Music for Summertime!
Artist: !!!
Album: Myth Takes
Label: Warp
Three years after their last release, 2004’s Louden Up Now !!!
(pronounced ‘chk chk chk’ or any percussive sound three times) has
returned with Myth Takes. The band has decidedly taken a different path by
smoothing down their jagged edges and offers fans more pop-orientated
sensibilities.
This process of streamlining !!!’s sound removes the erratic robot
bleeps of yore with even paced production. Thankfully, the initial premise
of mixing dance/electronic/ ambient and rock remains unscathed even if the
beloved knob-tweeking aren’t as prevalent now. The good news is that by
cutting back on the experimental side !!! has brought a focus and
tightness to the more concise tracks.
Other tracks exude this energy but now focus lyrically on love and
elationships. "Must Be the Moon" and "Heart of Hearts"
which both share equally banal lyrics, are still musically exciting and
fun to listen to. Album highlights also include the echoey guitar and
Can-like harmonics of "A New Name" the thick bass-stomp of
"Yadnus" and the eight-minute "Bend Over Beethoven."
Myth Takes loses its focus towards the end, but overall is an enjoyable
spin. The eight musicians that make up !!! have once again culled their
resources and created a disc that not only trumps their dance or
electro-clash contemporaries but should serve as a quintessential summer
disc.
Artist: Laura Veirs
Album: Saltbreakers
Label: Nonesuch
Laura Veirs is a performer whose style doesn’t necessarily sound like
anyone else. Yet, she isn’t a great innovator either. However, there is
something extremely comforting about her album, Saltbreakers. Coming on
the heels of 2005’s rockish "Year of Meteors," Veirs presents
us with a lush coda full of heartbreak, self-discovery and beauty.
Saltbreakers uses the depths of the ocean as an analogy to inner
turmoil and the vast complexities of a relationship.

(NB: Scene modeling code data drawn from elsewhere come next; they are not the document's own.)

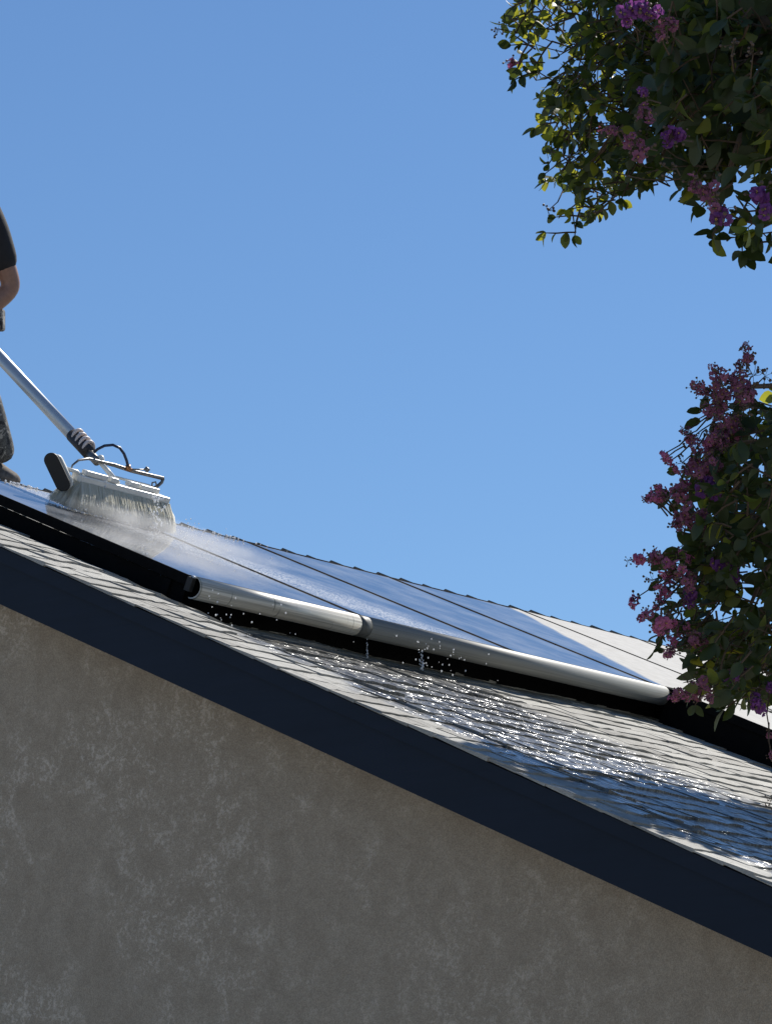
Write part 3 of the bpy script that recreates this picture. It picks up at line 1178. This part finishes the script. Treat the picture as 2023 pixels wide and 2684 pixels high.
for ank, dpx in ((ankL, 1), (ankR, -1)):
    d = (rgt * 0.72 * dpx - fwd * 0.69).normalized()
    sd = d.cross(Vector((0, 0, 1))).normalized()
    up_ = Vector((0, 0, 1))
    toe = ank + rgt * 0.086 * dpx - fwd * 0.10 - upv * 0.150
    for nm, secs, mt in (("shoe", ((0.0, .026, .012, .050), (.03, .036, .010, .075), (.08, .038, .010, .105), (.13, .040, .010, .092), (.19, .047, .010, .064), (.235, .042, .010, .054), (.262, .026, .012, .036)), M['shoe']),
                         ("shoe_sole", ((-0.004, .028, -.006, .013), (.03, .039, -.006, .0125), (.10, .038, -.006, .0125), (.19, .050, -.006, .0125), (.24, .045, -.006, .0125), (.268, .026, -.004, .013)), M['sole'])):
        q = MB()
        rows = []
        for (u, w, h0, h1) in secs:
            h1 = h1 * (1.35 if nm == 'shoe' else 1.0)
            w *= 1.12
            c = toe - d * (0.268 - u)
            n_ = 10
            row = []
            for k in range(n_):
                a = 2 * pi * k / n_
                ca, sa = cos(a), sin(a)
                w_ = w * (1.0 if sa < 0.3 else 0.82)
                row.append(c + sd * w_ * (abs(ca) ** 0.7) * (1 if ca > 0 else -1) + up_ * ((h0 + h1) / 2 + (h1 - h0) / 2 * (abs(sa) ** 0.75) * (1 if sa > 0 else -1)))
            rows.append(row)
        for row in rows:
            q.v += [tuple(p) for p in row]
        for i in range(len(rows) - 1):
            for k in range(n_):
                k2 = (k + 1) % n_
                q.f.append((i * n_ + k, i * n_ + k2, (i + 1) * n_ + k2, (i + 1) * n_ + k))
        q.f += [tuple(range(n_))[::-1], tuple((len(rows) - 1) * n_ + k for k in range(n_))]
        q.m = [0] * len(q.f)
        o = q.build(nm, mt, person, smooth=True)
        ss = o.modifiers.new("sub", 'SUBSURF')
        ss.levels = ss.render_levels = 1

# ---------------------------------------------------------------- crape myrtle
rt = random.Random(3)


def leaf_mesh(name, ln_, wd, fold, curl, mat):
    q = MB()
    st = [(0.0, 0.10), (0.18, 0.62), (0.42, 1.0), (0.68, 0.95), (0.88, 0.55), (1.0, 0.06)]
    for (u, w) in st:
        z = -curl * u * u * ln_
        q.v += [(u * ln_, -w * wd / 2, z + fold * w * wd), (u * ln_, 0, z), (u * ln_, w * wd / 2, z + fold * w * wd)]
    for k in range(len(st) - 1):
        a = 3 * k
        q.f += [(a, a + 3, a + 4, a + 1), (a + 1, a + 4, a + 5, a + 2)]
    q.m = [0] * len(q.f)
    return q.v, q.f, q.mesh(name, mat, True)


leafs = [leaf_mesh("leaf", 0.056, 0.034, 0.10, 0.15, M['leaf']), leaf_mesh("leaf", 0.048, 0.030, 0.22, 0.35, M['leaf']),
         leaf_mesh("leaf", 0.060, 0.033, 0.05, 0.5, M['leaf']), leaf_mesh("leaf", 0.044, 0.028, 0.3, 0.1, M['leaf']),
         leaf_mesh("leaf", 0.050, 0.033, 0.12, 0.25, M['leaf2']), leaf_mesh("leaf", 0.046, 0.027, 0.25, 0.3, M['leaf2'])]


def orient(p, d, nrm, s_=1.0, roll=0.0):
    d = d.normalized()
    y = nrm.cross(d)
    if y.length < 1e-4:
        y = d.orthogonal()
    y.normalize()
    z = d.cross(y)
    return Matrix(((d.x * s_, y.x * s_, z.x * s_, p.x), (d.y * s_, y.y * s_, z.y * s_, p.y), (d.z * s_, y.z * s_, z.z * s_, p.z), (0, 0, 0, 1))) @ Matrix.Rotation(roll, 4, 'X')


def rnd_dir(r_):
    while True:
        v = Vector((r_.uniform(-1, 1), r_.uniform(-1, 1), r_.uniform(-1, 1)))
        if 0.1 < v.length < 1:
            return v.normalized()


def in_poly(x, y, poly):
    c = False
    j = len(poly) - 1
    for i in range(len(poly)):
        xi, yi = poly[i]
        xj, yj = poly[j]
        if (yi > y) != (yj > y) and x < (xj - xi) * (y - yi) / (yj - yi) + xi:
            c = not c
        j = i
    return c


def crop5(x, y):
    return x / 2.157 + 1250, y / 2.157


def crop6(x, y):
    return x / 1.924 + 1600, y / 1.924 + 850


POLY_TOP = [crop5(*q_) for q_ in [(190, -150), (175, 60), (190, 180), (215, 260), (240, 350), (300, 440), (400, 440), (480, 470), (470, 520), (400, 560), (375, 680),
            (430, 780), (440, 870), (405, 940), (450, 1000), (520, 980), (550, 1060), (490, 1110), (500, 1190), (440, 1260), (500, 1310), (580, 1310),
            (620, 1200), (700, 1240), (750, 1200), (750, 1110), (830, 1060), (920, 1080), (1010, 1070), (1060, 990), (1110, 900), (1190, 1000), (1190, 1080), (1150, 1180),
            (1220, 1290), (1310, 1330), (1420, 1340), (1480, 1400), (1570, 1390), (1660, 1340), (2100, 1350), (2100, -150)]]
HOLES_TOP = [(crop5(455, 225), 30), (crop5(850, 190), 22), (crop5(720, 630), 22), (crop5(600, 830), 20), (crop5(590, 1020), 18), (crop5(720, 890), 14), (crop5(640, 1110), 16),
             (crop5(1130, 930), 24), (crop5(700, 330), 10), (crop5(520, 600), 9), (crop5(1300, 1230), 14), (crop5(430, 380), 12), (crop5(660, 60), 10)]
POLY_LOW = [crop6(*q_) for q_ in [(740, 420), (700, 520), (640, 590), (560, 700), (540, 800), (560, 900), (520, 1000), (430, 1080), (430, 1140), (500, 1200), (520, 1300), (480, 1420),
            (520, 1480), (450, 1560), (450, 1640), (520, 1700), (520, 1800), (560, 1850), (640, 1880), (700, 1900), (760, 1940), (830, 1860), (1050, 1900), (1050, 400)]]
HOLES_LOW = [(crop6(690, 1240), 22), (crop6(770, 1260), 18), (crop6(540, 1440), 22), (crop6(590, 1300), 12), (crop6(760, 580), 12), (crop6(500, 950), 16), (crop6(580, 1060), 10), (crop6(650, 1400), 10),
             (crop6(800, 1190), 12), (crop6(720, 750), 8), (crop6(630, 1000), 8)]

tree = thing("crape_myrtle_tree", "crape myrtle with purple flower clusters and dark leaves hanging over the view", "tree", (-2.3, -6.6, 0))
leaf_list = []      # (shape index, matrix)
tw = MB()


def sprig(p, d, n, ln_, thin, rr, size=1.0):
    """a short stem with opposite leaves"""
    d = d.normalized()
    pts = [p]
    cur = p.copy()
    dd = d.copy()
    for k in range(n):
        dd = (dd + rnd_dir(rr) * 0.22 + Vector((0, 0, -0.10))).normalized()
        cur = cur + dd * ln_ / n
        pts.append(cur.copy())
        for sg in (-1, 1):
            if rr.random() < 0.12:
                continue
            sidev = dd.cross(rnd_dir(rr)).normalized()
            ld = (dd * rr.uniform(0.2, 0.9) + sidev * sg * rr.uniform(0.6, 1.0)).normalized()
            nrm = (Vector((0, 0, 1)) * rr.uniform(0.2, 1.0) + rnd_dir(rr) * 0.9).normalized()
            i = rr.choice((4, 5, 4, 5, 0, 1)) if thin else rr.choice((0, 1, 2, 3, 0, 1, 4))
            leaf_list.append((i, orient(cur, ld, nrm, size * rr.uniform(0.65, 1.2)), (cur - CAM).dot(fwd)))
    ld = dd
    leaf_list.append((rr.randrange(4), orient(cur, ld, rnd_dir(rr), size * rr.uniform(0.7, 1.1)), (cur - CAM).dot(fwd)))
    tw.tube(pts, [0.0022] * (len(pts) - 1) + [0.0012], 4, False)
    return pts[0]


def fill(poly, holes, count, dfun, thinfun, rr, size=1.0, x0=None):
    xs = [q_[0] for q_ in poly]
    ys = [q_[1] for q_ in poly]
    got = 0
    roots = []
    while got < count:
        x, y = rr.uniform(min(xs), max(xs)), rr.uniform(min(ys), max(ys))
        if not in_poly(x, y, poly):
            continue
        if any((x - hx) ** 2 + (y - hy) ** 2 < hr * hr * 2.0 for (hx, hy), hr in holes):
            continue
        t = dfun(x, y, rr)
        out = (rgt * (-0.5) + upv * rr.uniform(-0.9, 0.5) + fwd * rr.uniform(-0.7, 0.7) + rgt * rr.uniform(-0.6, 0.6))
        p = at(x, y, t)
        ln_ = rr.uniform(0.05, 0.09)
        p0 = p - out.normalized() * ln_ * 0.5
        sprig(p0, out, rr.choice((2, 2, 3)), ln_, rr.random() < thinfun(x, y), rr, size)
        roots.append(p0)
        got += 1
    return roots


def d_top(x, y, rr):
    u = (x - 1330) / 700
    return 8.3 - 1.1 * max(0, min(1, u)) + rr.uniform(-0.35, 0.45)


def d_low(x, y, rr):
    return 7.5 + rr.uniform(-0.4, 0.5)


LEFT_TOP = [(min(x, 1740), y) for x, y in POLY_TOP]
RIGHT_TOP = [(max(x, 1640), y) for x, y in POLY_TOP]
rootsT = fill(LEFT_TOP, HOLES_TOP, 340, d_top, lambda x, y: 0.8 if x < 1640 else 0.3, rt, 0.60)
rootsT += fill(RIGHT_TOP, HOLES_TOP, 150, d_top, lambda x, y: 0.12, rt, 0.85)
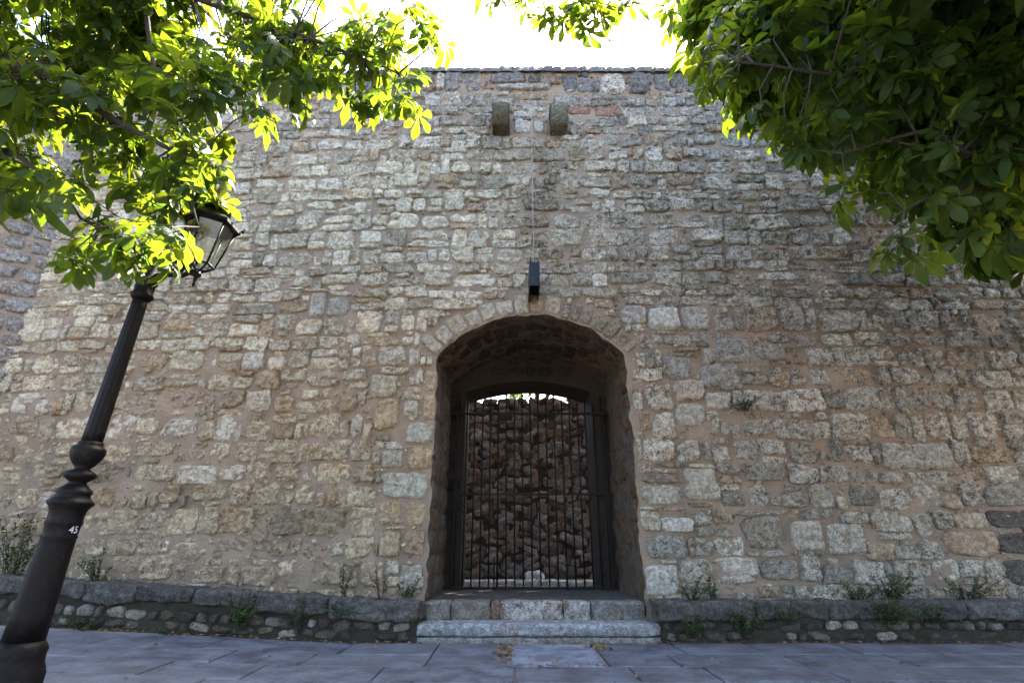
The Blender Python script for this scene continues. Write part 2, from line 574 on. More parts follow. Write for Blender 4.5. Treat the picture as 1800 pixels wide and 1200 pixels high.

The vagaries of
weather offer not only breathtaking imagery, but a structurally and
thematic ballast to which Veirs ties her lyrics. Salt is the unifying
theme throughout all these songs: salt in the ocean water, in tears, and
in perspiration. Veirs offers the listener introspection that flows from
moody to cathartic to eerily pensive.
She opens the record with "Sorry I was cruel/I was protecting
myself/ Drifting along with my swords out flying/Tatterin my own
sails/then I tattered yours too" in "Pink Light."
Immediately, the tone is set and what follows flows naturally from Veirs
like the crests and troughs of the waves themselves. "Ocean Night
Song" offers a haunting viola accompaniment while Veirs imagines
herself swimming into the depths to join the whales. These appear later in
"Cast a Hook in Me" where the narrator eagerly awaits the
seduction of a merman.
Laura Veirs has provided us with an almost perfect album. From the
heavenly beauty of the choral arrangements of "To the Country"
to the solemn pop of "Nightingale" and "Wrecking,"
Saltbreakers is genuine and artful. Even the faux-soul call-and-response
chorus of the title track and the magical realism of "Don’t Lose
Yourself" (inspired by novelist Jose Saramago) add weight. The only
castaway is "Phantom Mountain," which tends to stain this gem of
an album.
Saltbreakers, like its predecessor, is a record that is melodic,
idiosyncratic and wonderfully addictive.
Hopefully, Veirs has more records like Saltbreakers in her yet.